Inessa Kravets 15.33 Triple Jump Olympics 1996
Career

Born in Dnipropetrovsk, her breakthrough in the triple jump came in 1991 when she broke the world record with a clearance of 14.95 metres in June. Her first major medals came in 1992. At the inaugural appearance of the women's triple jump at the 1992 European Athletics Indoor Championships she won the gold medal. Later that year at the 1992 Summer Olympics she claimed the long jump silver as part of the Unified Team.

She followed this with a gold medal at the first women's triple jump at the 1993 IAAF World Indoor Championships, but due to a doping ban she did not compete at the debut of the event at the 1993 World Championships in Athletics, where Russia's Anna Biryukova took the title. In 1994 she won the long jump at the 1994 IAAF World Cup and doubled up at the 1994 European Athletics Championships to take long jump silver and triple jump bronze.

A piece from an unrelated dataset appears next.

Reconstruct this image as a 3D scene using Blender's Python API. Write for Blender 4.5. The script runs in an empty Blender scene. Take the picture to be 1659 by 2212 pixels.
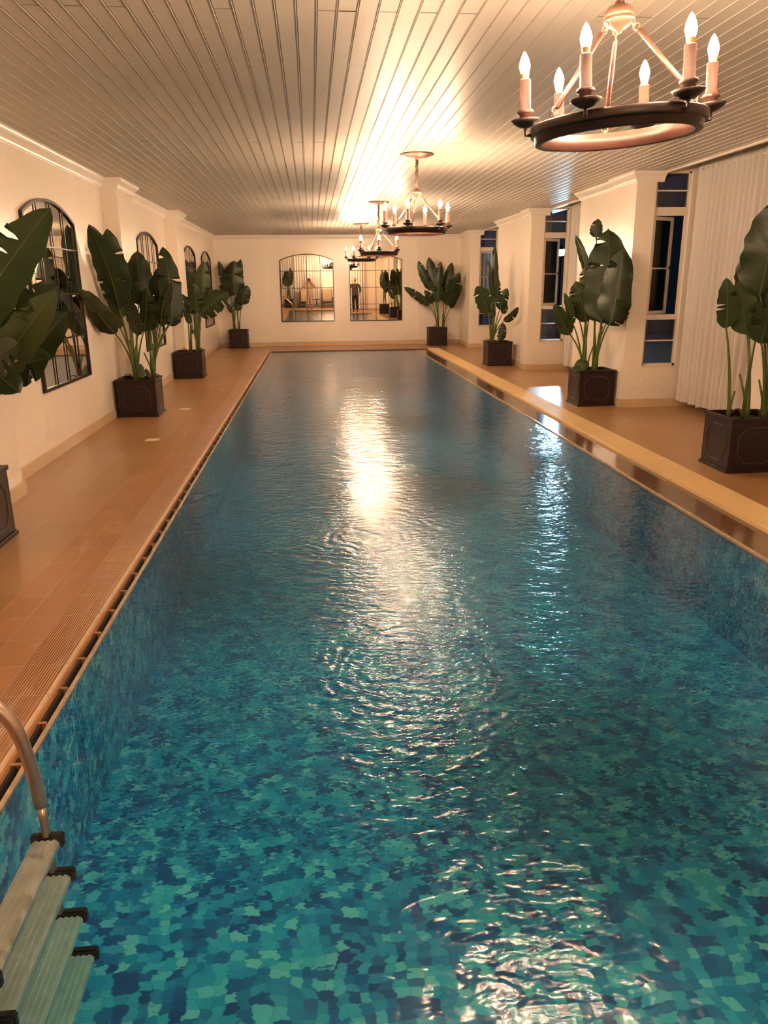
import bpy, bmesh, math, random
from math import sin, cos, pi, radians, sqrt, atan2
from mathutils import Vector, Matrix

sc = bpy.context.scene
COL = sc.collection

# ------------------------------------------------------------------ camera
YAW, PITCH, ROLL, FPX = 0.0883427, 0.2888704, -0.0102889, 1648.85
fwd = Vector((sin(YAW) * cos(PITCH), cos(YAW) * cos(PITCH), -sin(PITCH)))
rt = Vector((cos(YAW), -sin(YAW), 0.0))
up = rt.cross(fwd)
r2 = rt * cos(ROLL) + up * sin(ROLL)
u2 = up * cos(ROLL) - rt * sin(ROLL)
cam_data = bpy.data.cameras.new('camera')
cam_data.lens = 36.0 * FPX / 2212.0
cam_data.sensor_width = 36.0
cam_data.clip_start = 0.02
cam_data.clip_end = 200.0
cam = bpy.data.objects.new('camera', cam_data)
COL.objects.link(cam)
cam.matrix_world = Matrix(((r2.x, u2.x, -fwd.x, 0.0), (r2.y, u2.y, -fwd.y, 0.0),
                           (r2.z, u2.z, -fwd.z, 1.6), (0, 0, 0, 1)))
sc.camera = cam

# ------------------------------------------------------------------ world, exposure, light levels
BULB_COLOR = (1.0, 0.66, 0.41)
BULB_STRENGTH = 4050.0
LANTERN_COLOR = (0.45, 0.78, 1.0)
LANTERN_STRENGTH = 1300.0
w = bpy.data.worlds.new('night_sky')
sc.world = w
w.use_nodes = True
w.node_tree.nodes['Background'].inputs[0].default_value = (0.012, 0.014, 0.035, 1)
w.node_tree.nodes['Background'].inputs[1].default_value = 0.6
sc.view_settings.view_transform = 'Standard'
sc.view_settings.look = 'None'
sc.view_settings.exposure = 0.0
sc.view_settings.gamma = 1.0
sc.view_settings.use_curve_mapping = False
cy = sc.cycles
cy.use_adaptive_sampling = True
cy.adaptive_threshold = 0.04
cy.adaptive_min_samples = 20
cy.use_light_tree = False
cy.max_bounces = 8
cy.diffuse_bounces = 4
cy.glossy_bounces = 4
cy.transmission_bounces = 6
cy.transparent_max_bounces = 10
cy.sample_clamp_indirect = 50.0
cy.sample_clamp_direct = 0.0
cy.caustics_reflective = False
cy.caustics_refractive = False
try:
    cy.use_denoising = True
    cy.denoiser = 'OPENIMAGEDENOISE'
    cy.denoising_input_passes = 'RGB_ALBEDO_NORMAL'
except Exception:
    pass

# ------------------------------------------------------------------ measures of the place (metres)
XL, XPL = -2.57, -2.38          # left wall and its pilasters
XR, XRF = 4.06, 4.12            # right wall pilasters and faces
XB = 5.12                       # outer wall of the bays
D = 21.85                       # far wall
YR = -3.0                       # wall behind
H = 2.91                        # ceiling
HB = 2.79                       # underside of the cornice
PX0, PX1, PY0, PY1 = -1.07, 2.705, 1.1, 20.25   # pool water
WZ = -0.035                     # water level
PZ = -0.72                      # pool bottom
GI, GO = 3.0, 3.295             # overflow grating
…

She jumped the world record at the 1995 World Championships in Gothenburg with 15.50 metres after studying a picture of Jonathan Edwards. The following year she won the Olympic gold medal at the 1996 Atlanta Olympics, becoming the first ever women's champion in the triple jump.
In 1993, Kravets was banned three months for use of stimulants. Kravets was suspended for 2 years in July 2000 after testing positive for a performance-enhancing steroid.